→ Aim of the exercise:
Extract the complete listing and repeat it word for word.

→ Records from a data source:
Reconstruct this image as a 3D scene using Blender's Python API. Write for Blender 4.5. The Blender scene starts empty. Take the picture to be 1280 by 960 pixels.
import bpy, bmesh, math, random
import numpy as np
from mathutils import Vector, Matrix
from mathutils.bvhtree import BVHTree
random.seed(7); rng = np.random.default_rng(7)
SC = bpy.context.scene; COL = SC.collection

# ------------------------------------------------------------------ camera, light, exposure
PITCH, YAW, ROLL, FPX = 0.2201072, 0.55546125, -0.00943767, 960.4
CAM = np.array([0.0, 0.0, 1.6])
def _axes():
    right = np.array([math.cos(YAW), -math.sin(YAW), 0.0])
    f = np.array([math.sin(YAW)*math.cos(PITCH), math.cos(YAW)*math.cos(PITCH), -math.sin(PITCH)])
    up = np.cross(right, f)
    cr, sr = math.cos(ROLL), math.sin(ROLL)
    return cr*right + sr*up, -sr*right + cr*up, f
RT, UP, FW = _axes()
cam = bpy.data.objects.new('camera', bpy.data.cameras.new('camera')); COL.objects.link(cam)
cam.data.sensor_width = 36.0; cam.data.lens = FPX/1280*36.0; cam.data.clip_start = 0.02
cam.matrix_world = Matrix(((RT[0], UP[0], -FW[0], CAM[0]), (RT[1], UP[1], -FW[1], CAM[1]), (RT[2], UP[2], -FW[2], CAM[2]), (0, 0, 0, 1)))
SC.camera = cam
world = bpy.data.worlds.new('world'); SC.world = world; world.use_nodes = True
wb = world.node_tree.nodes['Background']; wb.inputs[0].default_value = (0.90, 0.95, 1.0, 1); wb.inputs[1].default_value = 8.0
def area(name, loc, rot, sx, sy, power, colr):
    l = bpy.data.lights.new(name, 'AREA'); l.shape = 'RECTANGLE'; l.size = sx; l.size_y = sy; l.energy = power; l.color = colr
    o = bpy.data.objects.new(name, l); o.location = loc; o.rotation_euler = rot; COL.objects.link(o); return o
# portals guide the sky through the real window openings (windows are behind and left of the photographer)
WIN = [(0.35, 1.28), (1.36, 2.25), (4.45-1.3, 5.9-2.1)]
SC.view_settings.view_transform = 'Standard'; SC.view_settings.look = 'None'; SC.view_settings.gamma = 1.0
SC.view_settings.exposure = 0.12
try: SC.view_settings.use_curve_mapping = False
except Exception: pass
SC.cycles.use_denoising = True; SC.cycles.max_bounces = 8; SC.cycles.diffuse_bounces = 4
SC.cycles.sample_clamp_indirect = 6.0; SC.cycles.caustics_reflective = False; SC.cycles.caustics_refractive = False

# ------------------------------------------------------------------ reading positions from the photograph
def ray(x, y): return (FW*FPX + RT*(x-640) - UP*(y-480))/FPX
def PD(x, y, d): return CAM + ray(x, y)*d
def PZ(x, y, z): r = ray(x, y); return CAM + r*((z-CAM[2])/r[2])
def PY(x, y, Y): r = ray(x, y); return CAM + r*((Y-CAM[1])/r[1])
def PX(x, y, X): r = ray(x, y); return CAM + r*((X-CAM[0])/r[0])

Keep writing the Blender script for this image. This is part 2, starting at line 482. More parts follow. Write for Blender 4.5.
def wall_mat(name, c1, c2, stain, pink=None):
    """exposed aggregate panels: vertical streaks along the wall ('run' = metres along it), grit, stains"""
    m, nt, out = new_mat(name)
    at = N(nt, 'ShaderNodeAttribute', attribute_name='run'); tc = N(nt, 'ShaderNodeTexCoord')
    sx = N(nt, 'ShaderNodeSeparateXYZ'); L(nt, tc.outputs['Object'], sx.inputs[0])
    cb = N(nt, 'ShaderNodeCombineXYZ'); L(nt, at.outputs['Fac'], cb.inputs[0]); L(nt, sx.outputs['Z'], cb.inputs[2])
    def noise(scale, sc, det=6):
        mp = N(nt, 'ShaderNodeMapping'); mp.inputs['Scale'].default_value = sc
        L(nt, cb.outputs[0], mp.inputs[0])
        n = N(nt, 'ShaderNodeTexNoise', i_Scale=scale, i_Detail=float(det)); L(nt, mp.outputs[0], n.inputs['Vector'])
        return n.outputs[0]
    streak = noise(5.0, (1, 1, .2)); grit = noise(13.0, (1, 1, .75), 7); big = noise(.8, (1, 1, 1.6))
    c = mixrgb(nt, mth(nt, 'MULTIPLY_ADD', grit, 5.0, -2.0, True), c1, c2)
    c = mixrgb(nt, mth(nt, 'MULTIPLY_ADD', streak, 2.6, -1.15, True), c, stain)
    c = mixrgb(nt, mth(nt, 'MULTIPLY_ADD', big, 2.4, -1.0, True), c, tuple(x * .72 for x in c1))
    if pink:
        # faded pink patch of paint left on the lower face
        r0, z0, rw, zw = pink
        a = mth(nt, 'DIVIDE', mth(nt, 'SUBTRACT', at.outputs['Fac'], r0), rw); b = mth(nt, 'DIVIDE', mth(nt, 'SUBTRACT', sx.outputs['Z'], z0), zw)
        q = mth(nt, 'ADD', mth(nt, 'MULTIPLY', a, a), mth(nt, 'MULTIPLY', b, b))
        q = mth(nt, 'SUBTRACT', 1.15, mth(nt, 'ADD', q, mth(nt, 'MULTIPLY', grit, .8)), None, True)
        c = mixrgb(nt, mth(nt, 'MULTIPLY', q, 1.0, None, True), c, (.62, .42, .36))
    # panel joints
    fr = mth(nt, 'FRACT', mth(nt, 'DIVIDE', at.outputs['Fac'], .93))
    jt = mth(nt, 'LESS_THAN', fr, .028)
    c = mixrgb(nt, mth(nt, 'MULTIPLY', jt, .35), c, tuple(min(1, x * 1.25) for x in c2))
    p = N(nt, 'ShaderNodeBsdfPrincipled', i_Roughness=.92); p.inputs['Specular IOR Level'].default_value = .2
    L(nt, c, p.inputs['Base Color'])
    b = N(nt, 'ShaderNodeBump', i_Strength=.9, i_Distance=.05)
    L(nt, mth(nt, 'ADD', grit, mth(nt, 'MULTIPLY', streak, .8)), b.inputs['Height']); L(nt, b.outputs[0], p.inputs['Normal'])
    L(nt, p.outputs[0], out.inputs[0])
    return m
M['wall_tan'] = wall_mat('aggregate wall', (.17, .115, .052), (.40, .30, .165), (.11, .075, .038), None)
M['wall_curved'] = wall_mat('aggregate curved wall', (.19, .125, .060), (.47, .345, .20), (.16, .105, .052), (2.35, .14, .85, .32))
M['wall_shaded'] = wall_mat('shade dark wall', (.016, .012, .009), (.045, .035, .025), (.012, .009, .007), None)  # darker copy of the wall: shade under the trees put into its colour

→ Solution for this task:
Reconstruct this image as a 3D scene using Blender's Python API. Write for Blender 4.5. The Blender scene starts empty. Take the picture to be 1280 by 960 pixels.
import bpy, bmesh, math, random
import numpy as np
from mathutils import Vector, Matrix
from mathutils.bvhtree import BVHTree
random.seed(7); rng = np.random.default_rng(7)
SC = bpy.context.scene; COL = SC.collection

# ------------------------------------------------------------------ camera, light, exposure
PITCH, YAW, ROLL, FPX = 0.2201072, 0.55546125, -0.00943767, 960.4
CAM = np.array([0.0, 0.0, 1.6])
def _axes():
    right = np.array([math.cos(YAW), -math.sin(YAW), 0.0])
    f = np.array([math.sin(YAW)*math.cos(PITCH), math.cos(YAW)*math.cos(PITCH), -math.sin(PITCH)])
    up = np.cross(right, f)
    cr, sr = math.cos(ROLL), math.sin(ROLL)
    return cr*right + sr*up, -sr*right + cr*up, f
RT, UP, FW = _axes()
cam = bpy.data.objects.new('camera', bpy.data.cameras.new('camera')); COL.objects.link(cam)
cam.data.sensor_width = 36.0; cam.data.lens = FPX/1280*36.0; cam.data.clip_start = 0.02
cam.matrix_world = Matrix(((RT[0], UP[0], -FW[0], CAM[0]), (RT[1], UP[1], -FW[1], CAM[1]), (RT[2], UP[2], -FW[2], CAM[2]), (0, 0, 0, 1)))
SC.camera = cam
world = bpy.data.worlds.new('world'); SC.world = world; world.use_nodes = True
wb = world.node_tree.nodes['Background']; wb.inputs[0].default_value = (0.90, 0.95, 1.0, 1); wb.inputs[1].default_value = 8.0
def area(name, loc, rot, sx, sy, power, colr):
    l = bpy.data.lights.new(name, 'AREA'); l.shape = 'RECTANGLE'; l.size = sx; l.size_y = sy; l.energy = power; l.color = colr
    o = bpy.data.objects.new(name, l); o.location = loc; o.rotation_euler = rot; COL.objects.link(o); return o
# portals guide the sky through the real window openings (windows are behind and left of the photographer)
WIN = [(0.35, 1.28), (1.36, 2.25), (4.45-1.3, 5.9-2.1)]
SC.view_settings.view_transform = 'Standard'; SC.view_settings.look = 'None'; SC.view_settings.gamma = 1.0
SC.view_settings.exposure = 0.12
try: SC.view_settings.use_curve_mapping = False
except Exception: pass
SC.cycles.use_denoising = True; SC.cycles.max_bounces = 8; SC.cycles.diffuse_bounces = 4
SC.cycles.sample_clamp_indirect = 6.0; SC.cycles.caustics_reflective = False; SC.cycles.caustics_refractive = False

# ------------------------------------------------------------------ reading positions from the photograph
def ray(x, y): return (FW*FPX + RT*(x-640) - UP*(y-480))/FPX
def PD(x, y, d): return CAM + ray(x, y)*d
def PZ(x, y, z): r = ray(x, y); return CAM + r*((z-CAM[2])/r[2])
def PY(x, y, Y): r = ray(x, y); return CAM + r*((Y-CAM[1])/r[1])
def PX(x, y, X): r = ray(x, y); return CAM + r*((X-CAM[0])/r[0])

Keep writing the Blender script for this image. This is part 2, starting at line 482. More parts follow. Write for Blender 4.5.
def wall_mat(name, c1, c2, stain, pink=None):
    """exposed aggregate panels: vertical streaks along the wall ('run' = metres along it), grit, stains"""
    m, nt, out = new_mat(name)
    at = N(nt, 'ShaderNodeAttribute', attribute_name='run'); tc = N(nt, 'ShaderNodeTexCoord')
    sx = N(nt, 'ShaderNodeSeparateXYZ'); L(nt, tc.outputs['Object'], sx.inputs[0])
    cb = N(nt, 'ShaderNodeCombineXYZ'); L(nt, at.outputs['Fac'], cb.inputs[0]); L(nt, sx.outputs['Z'], cb.inputs[2])
    def noise(scale, sc, det=6):
        mp = N(nt, 'ShaderNodeMapping'); mp.inputs['Scale'].default_value = sc
        L(nt, cb.outputs[0], mp.inputs[0])
        n = N(nt, 'ShaderNodeTexNoise', i_Scale=scale, i_Detail=float(det)); L(nt, mp.outputs[0], n.inputs['Vector'])
        return n.outputs[0]
    streak = noise(5.0, (1, 1, .2)); grit = noise(13.0, (1, 1, .75), 7); big = noise(.8, (1, 1, 1.6))
    c = mixrgb(nt, mth(nt, 'MULTIPLY_ADD', grit, 5.0, -2.0, True), c1, c2)
    c = mixrgb(nt, mth(nt, 'MULTIPLY_ADD', streak, 2.6, -1.15, True), c, stain)
    c = mixrgb(nt, mth(nt, 'MULTIPLY_ADD', big, 2.4, -1.0, True), c, tuple(x * .72 for x in c1))
    if pink:
        # faded pink patch of paint left on the lower face
        r0, z0, rw, zw = pink
        a = mth(nt, 'DIVIDE', mth(nt, 'SUBTRACT', at.outputs['Fac'], r0), rw); b = mth(nt, 'DIVIDE', mth(nt, 'SUBTRACT', sx.outputs['Z'], z0), zw)
        q = mth(nt, 'ADD', mth(nt, 'MULTIPLY', a, a), mth(nt, 'MULTIPLY', b, b))
        q = mth(nt, 'SUBTRACT', 1.15, mth(nt, 'ADD', q, mth(nt, 'MULTIPLY', grit, .8)), None, True)
        c = mixrgb(nt, mth(nt, 'MULTIPLY', q, 1.0, None, True), c, (.62, .42, .36))
    # panel joints
    fr = mth(nt, 'FRACT', mth(nt, 'DIVIDE', at.outputs['Fac'], .93))
    jt = mth(nt, 'LESS_THAN', fr, .028)
    c = mixrgb(nt, mth(nt, 'MULTIPLY', jt, .35), c, tuple(min(1, x * 1.25) for x in c2))
    p = N(nt, 'ShaderNodeBsdfPrincipled', i_Roughness=.92); p.inputs['Specular IOR Level'].default_value = .2
    L(nt, c, p.inputs['Base Color'])
    b = N(nt, 'ShaderNodeBump', i_Strength=.9, i_Distance=.05)
    L(nt, mth(nt, 'ADD', grit, mth(nt, 'MULTIPLY', streak, .8)), b.inputs['Height']); L(nt, b.outputs[0], p.inputs['Normal'])
    L(nt, p.outputs[0], out.inputs[0])
    return m
M['wall_tan'] = wall_mat('aggregate wall', (.17, .115, .052), (.40, .30, .165), (.11, .075, .038), None)
M['wall_curved'] = wall_mat('aggregate curved wall', (.19, .125, .060), (.47, .345, .20), (.16, .105, .052), (2.35, .14, .85, .32))
M['wall_shaded'] = wall_mat('shade dark wall', (.016, .012, .009), (.045, .035, .025), (.012, .009, .007), None)  # darker copy of the wall: shade under the trees put into its colour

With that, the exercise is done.